Which is either very sad or very weird, depending on how you look at it.

The problem is that French law also forbids the leaving of a heritage to an animal, no matter how exceptional.

Choupette, I’m afraid to say, has no judicial status. She doesn’t exist.

Now, in Germany, Karl’s country of origin, there’d be no problem at all. There, you can leave your millions to a stuffed parrot if it suits you. So Choupette would be rolling in even more of it. But, since Karl’s country of residence takes precedence in all financial and legal questions, poor old Choupy (as her friends call her) is going to have to get her legal team working on this side of the Rhine.
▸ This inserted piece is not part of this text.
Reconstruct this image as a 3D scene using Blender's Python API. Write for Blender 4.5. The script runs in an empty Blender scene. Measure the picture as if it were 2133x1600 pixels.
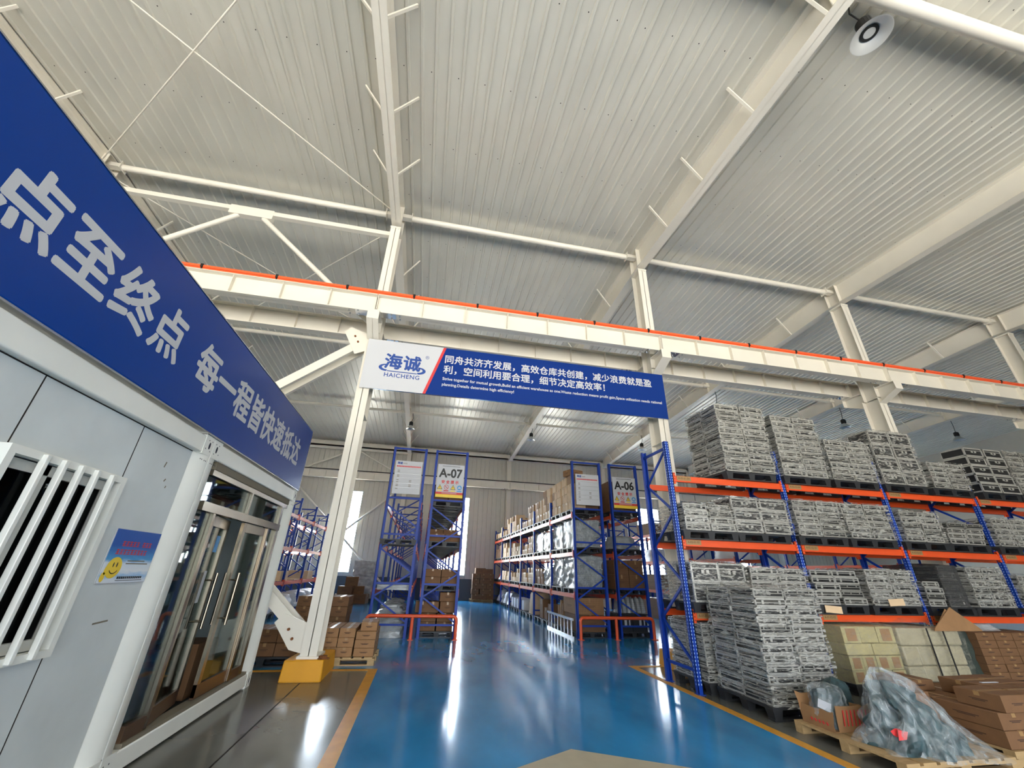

Plenty of precedents in the US of A

In the United States, for example, a dog by the name of Gunther IV inherited 328 million euros in 1992. Le Figaro does not say if he subsequently died of an overdose of filet steak, but I fear the worst.

Oprah Winfrey plans to leave 27 million euros to be divided between her five dogs.

All is not lost for Choupette

If Karl put in place a foundation, with the object of looking after the little beast, all will be well. Or he could have named someone he trusts to inherit on Choupette’s behalf, and spend her fortune for her. Or he may have named the Society for the Protection of Animals in his will, in which case they automatically take care of the orphaned creature for the remainder of its days.

Neither Le Monde nor Le Figaro, both serious newspapers, is sure which, if any, of these legal strategies the great designer may have put in place.

But Le Figaro thinks Karl went for the trusted human option because he said in the same television interview that the person who would look after Choupette after the designer went through the great cat-flap in the sky “would not have to struggle to make ends meet”.

We'll keep you informed on the fate of Choupette's fortune.